## Start Data
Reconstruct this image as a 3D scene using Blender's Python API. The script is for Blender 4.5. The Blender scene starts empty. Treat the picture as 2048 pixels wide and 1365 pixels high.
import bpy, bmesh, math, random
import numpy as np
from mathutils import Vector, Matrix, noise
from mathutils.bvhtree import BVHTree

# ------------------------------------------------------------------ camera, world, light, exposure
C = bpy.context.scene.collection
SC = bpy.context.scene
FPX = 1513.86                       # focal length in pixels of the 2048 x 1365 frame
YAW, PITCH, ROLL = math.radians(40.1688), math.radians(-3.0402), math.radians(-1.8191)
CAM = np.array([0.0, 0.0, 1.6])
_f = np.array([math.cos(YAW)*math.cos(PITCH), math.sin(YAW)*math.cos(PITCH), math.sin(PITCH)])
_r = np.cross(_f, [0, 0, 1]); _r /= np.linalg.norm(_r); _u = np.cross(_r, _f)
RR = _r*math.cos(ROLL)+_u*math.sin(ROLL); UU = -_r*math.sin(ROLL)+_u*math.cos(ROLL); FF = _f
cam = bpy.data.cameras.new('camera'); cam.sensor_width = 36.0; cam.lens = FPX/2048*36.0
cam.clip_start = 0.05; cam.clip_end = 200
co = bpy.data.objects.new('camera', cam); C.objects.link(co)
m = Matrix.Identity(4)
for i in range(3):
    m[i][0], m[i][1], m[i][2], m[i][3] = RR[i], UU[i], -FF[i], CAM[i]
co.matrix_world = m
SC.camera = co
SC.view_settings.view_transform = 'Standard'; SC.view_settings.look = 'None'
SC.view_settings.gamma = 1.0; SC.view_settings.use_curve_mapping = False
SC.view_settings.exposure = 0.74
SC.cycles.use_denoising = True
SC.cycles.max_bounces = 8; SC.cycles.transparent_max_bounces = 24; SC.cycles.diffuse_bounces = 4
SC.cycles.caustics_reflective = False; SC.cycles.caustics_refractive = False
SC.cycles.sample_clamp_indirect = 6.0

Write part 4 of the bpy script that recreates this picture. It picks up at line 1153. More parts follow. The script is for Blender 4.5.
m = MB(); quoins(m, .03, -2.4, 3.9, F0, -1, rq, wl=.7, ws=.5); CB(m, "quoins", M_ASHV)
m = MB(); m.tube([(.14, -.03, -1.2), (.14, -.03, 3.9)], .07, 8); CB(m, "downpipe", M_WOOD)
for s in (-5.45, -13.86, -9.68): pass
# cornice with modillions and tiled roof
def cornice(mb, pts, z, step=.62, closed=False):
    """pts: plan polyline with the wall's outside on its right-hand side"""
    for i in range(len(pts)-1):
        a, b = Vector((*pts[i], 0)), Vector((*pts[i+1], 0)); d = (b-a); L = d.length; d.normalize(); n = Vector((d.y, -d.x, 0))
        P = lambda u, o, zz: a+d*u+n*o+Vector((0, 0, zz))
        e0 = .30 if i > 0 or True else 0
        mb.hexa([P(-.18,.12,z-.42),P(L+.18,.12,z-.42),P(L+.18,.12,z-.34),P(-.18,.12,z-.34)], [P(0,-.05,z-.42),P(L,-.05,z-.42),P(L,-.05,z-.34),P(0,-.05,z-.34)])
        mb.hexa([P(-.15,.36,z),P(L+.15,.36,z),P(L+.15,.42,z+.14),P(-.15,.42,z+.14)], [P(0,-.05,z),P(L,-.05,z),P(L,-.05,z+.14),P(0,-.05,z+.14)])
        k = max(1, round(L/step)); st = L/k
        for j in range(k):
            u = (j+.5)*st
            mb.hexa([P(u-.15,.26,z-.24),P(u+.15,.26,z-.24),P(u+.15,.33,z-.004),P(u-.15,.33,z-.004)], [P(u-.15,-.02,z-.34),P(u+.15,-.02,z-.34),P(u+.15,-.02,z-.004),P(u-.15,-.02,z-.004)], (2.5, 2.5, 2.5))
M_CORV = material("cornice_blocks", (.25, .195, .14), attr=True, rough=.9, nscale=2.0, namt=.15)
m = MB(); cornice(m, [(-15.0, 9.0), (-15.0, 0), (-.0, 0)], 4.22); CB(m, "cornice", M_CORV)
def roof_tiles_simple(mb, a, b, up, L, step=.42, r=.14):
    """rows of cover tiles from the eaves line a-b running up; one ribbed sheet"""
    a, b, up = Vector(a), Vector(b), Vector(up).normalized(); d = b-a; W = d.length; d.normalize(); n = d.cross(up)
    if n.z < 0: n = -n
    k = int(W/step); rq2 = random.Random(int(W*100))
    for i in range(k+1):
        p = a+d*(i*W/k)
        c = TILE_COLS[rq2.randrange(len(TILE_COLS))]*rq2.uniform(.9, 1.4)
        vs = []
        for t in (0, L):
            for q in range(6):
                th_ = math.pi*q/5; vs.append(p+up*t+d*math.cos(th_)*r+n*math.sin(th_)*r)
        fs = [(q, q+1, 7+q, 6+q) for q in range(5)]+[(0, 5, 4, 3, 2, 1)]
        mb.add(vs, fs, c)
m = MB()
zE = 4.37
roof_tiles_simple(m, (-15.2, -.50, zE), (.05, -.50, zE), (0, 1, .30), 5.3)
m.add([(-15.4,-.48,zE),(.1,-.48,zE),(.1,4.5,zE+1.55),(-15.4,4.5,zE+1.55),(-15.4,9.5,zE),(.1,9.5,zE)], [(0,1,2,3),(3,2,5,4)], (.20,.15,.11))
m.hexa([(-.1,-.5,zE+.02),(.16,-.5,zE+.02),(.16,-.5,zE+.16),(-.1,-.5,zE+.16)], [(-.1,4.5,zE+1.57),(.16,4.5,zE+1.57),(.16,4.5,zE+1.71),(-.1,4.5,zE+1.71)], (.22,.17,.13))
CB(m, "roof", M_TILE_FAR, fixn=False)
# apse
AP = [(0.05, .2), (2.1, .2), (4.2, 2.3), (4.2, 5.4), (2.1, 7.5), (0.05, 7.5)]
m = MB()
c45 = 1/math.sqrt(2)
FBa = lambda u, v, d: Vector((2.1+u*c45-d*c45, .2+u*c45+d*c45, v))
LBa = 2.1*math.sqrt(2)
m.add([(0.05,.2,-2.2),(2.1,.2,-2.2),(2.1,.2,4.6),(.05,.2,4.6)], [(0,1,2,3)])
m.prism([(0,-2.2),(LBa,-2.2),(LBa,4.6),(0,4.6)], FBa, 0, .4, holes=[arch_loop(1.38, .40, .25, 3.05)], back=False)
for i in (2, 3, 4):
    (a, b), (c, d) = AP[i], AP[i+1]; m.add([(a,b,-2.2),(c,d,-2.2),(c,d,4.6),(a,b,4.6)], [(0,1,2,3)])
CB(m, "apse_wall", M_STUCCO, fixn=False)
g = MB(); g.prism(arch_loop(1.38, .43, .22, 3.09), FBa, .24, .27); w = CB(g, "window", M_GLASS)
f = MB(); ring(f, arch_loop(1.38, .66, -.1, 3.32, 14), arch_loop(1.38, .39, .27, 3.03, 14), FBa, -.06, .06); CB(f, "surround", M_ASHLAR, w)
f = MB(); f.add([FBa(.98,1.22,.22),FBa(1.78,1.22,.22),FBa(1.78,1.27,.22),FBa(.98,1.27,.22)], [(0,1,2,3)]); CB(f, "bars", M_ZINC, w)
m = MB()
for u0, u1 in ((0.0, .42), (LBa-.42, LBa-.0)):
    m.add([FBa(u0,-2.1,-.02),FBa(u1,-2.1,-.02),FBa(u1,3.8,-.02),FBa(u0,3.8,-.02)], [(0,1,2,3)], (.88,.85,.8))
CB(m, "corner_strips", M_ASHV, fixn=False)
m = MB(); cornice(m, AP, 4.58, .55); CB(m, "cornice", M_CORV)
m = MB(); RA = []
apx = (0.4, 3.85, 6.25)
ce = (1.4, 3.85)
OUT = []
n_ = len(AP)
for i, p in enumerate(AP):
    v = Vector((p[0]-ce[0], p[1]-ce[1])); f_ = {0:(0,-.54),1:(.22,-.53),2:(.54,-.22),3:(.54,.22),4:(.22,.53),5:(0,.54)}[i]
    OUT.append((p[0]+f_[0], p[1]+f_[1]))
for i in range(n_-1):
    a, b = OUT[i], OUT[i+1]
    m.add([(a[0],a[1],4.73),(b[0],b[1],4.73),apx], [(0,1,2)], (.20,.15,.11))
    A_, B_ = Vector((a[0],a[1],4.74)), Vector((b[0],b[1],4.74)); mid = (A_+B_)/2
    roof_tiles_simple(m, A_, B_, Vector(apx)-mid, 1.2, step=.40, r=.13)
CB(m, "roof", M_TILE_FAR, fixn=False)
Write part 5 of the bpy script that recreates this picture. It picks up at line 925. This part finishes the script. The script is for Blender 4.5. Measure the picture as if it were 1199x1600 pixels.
## End Data
Wherever "scene" shows up in a line, copy that line.

Reconstruct this image as a 3D scene using Blender's Python API. The script is for Blender 4.5. The Blender scene starts empty. Treat the picture as 2048 pixels wide and 1365 pixels high.
C = bpy.context.scene.collection
SC = bpy.context.scene